Linear Expansion
When a solid or liquid is heated, it generally expands, resulting in a decrease in density. This phenomenon can be explained by the increase in the kinetic energy of the particles, which causes greater distances between atoms or molecules. Experimentally, for small temperature changes, a linear relationship is observed between the change in temperature and the change in length of a body of initial length $l_0$:
\begin{equation}
\Delta l = l_0 \alpha \Delta T
\end{equation}
where $\alpha$ is the thermal expansion coefficient and acts as the proportionality constant. For example, if a pipe is heated by a temperature difference $\Delta T$, its length increases to:
\begin{equation}
l = l_0 + \Delta l
\end{equation}
which can be rearranged to calculate the new length $l$ as:
\begin{equation}
{l = l_0(1 + \alpha \Delta T)}
\end{equation}
Volumetric Expansion
If instead of the length of an idealized wire, we consider the volume of a three-dimensional body, the term in parentheses must be cubed:
\begin{equation}
V = V_0(1 + \alpha \Delta T)^3
\end{equation}
As long as the changes are small, i.e., $\alpha \Delta T \ll 1$, this expression can be approximated as:
\begin{equation}
{V = V_0(1 + 3\alpha \Delta T)}
\end{equation}
which is often easier to compute with a calculator. This approximation is valid for both solids and liquids. Since liquids expand uniformly in all directions, a volumetric expansion coefficient $\gamma$ must be used instead, which is defined as the product of 3 and the linear expansion coefficient:
\begin{equation}
{\gamma = 3 \alpha}
\end{equation}
The volumetric expansion coefficient for most liquids ranges from 0 to $2 \cdot 10^{-3},\mathrm{K}^{-1}$. In the case of water, it takes on a negative value at temperatures below $4^\circ$C due to its density anomaly, since the volume decreases with increasing temperature in this range. At room temperature, water’s volumetric expansion coefficient is $\gamma = 0.21 \cdot 10^{-3},\mathrm{K}^{-1}$, while for ethanol it is $1.1 \cdot 10^{-3},\mathrm{K}^{-1}$.

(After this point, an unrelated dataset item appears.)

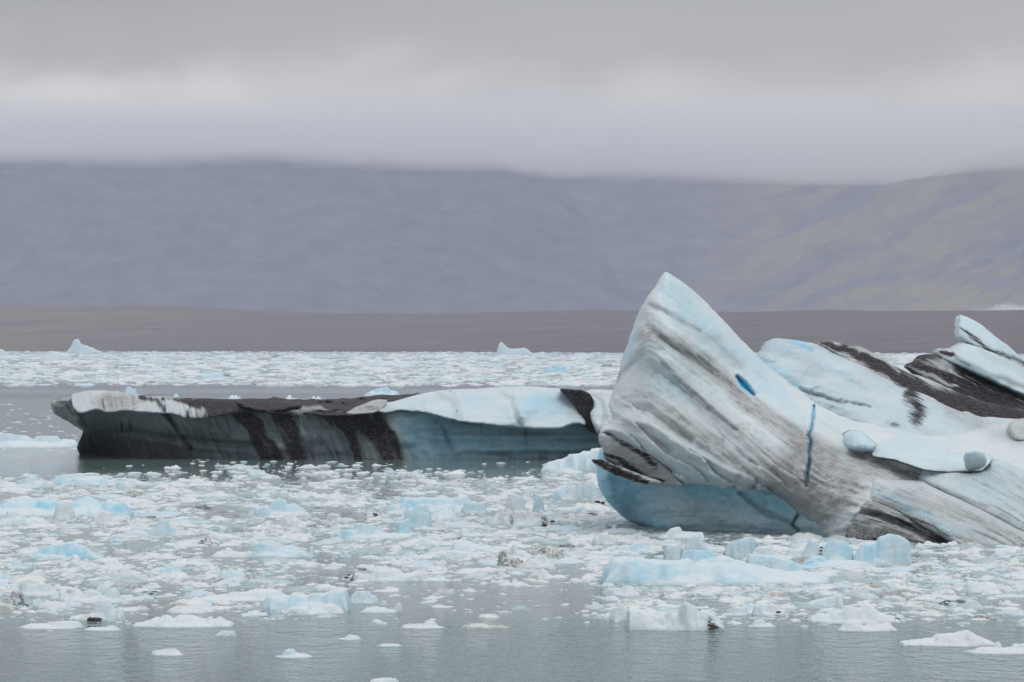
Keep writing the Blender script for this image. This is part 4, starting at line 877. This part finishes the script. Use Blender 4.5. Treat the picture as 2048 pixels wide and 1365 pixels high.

The volumetric expansion of liquids is used in liquid thermometers, where the rise of the liquid column in a narrow capillary tube displays the current temperature or temperature changes on a predefined scale. The capillary must be very narrow so that even small changes in volume result in a clearly visible height change, minimizing reading errors. Ethanol is often used because of its relatively high expansion coefficient. Mercury was commonly used in the past but is now banned for such use in Germany due to health concerns.
Thermal expansion can have negative consequences in engineering, for example in bridge construction. Expansion joints are typically installed to prevent damage from large temperature fluctuations.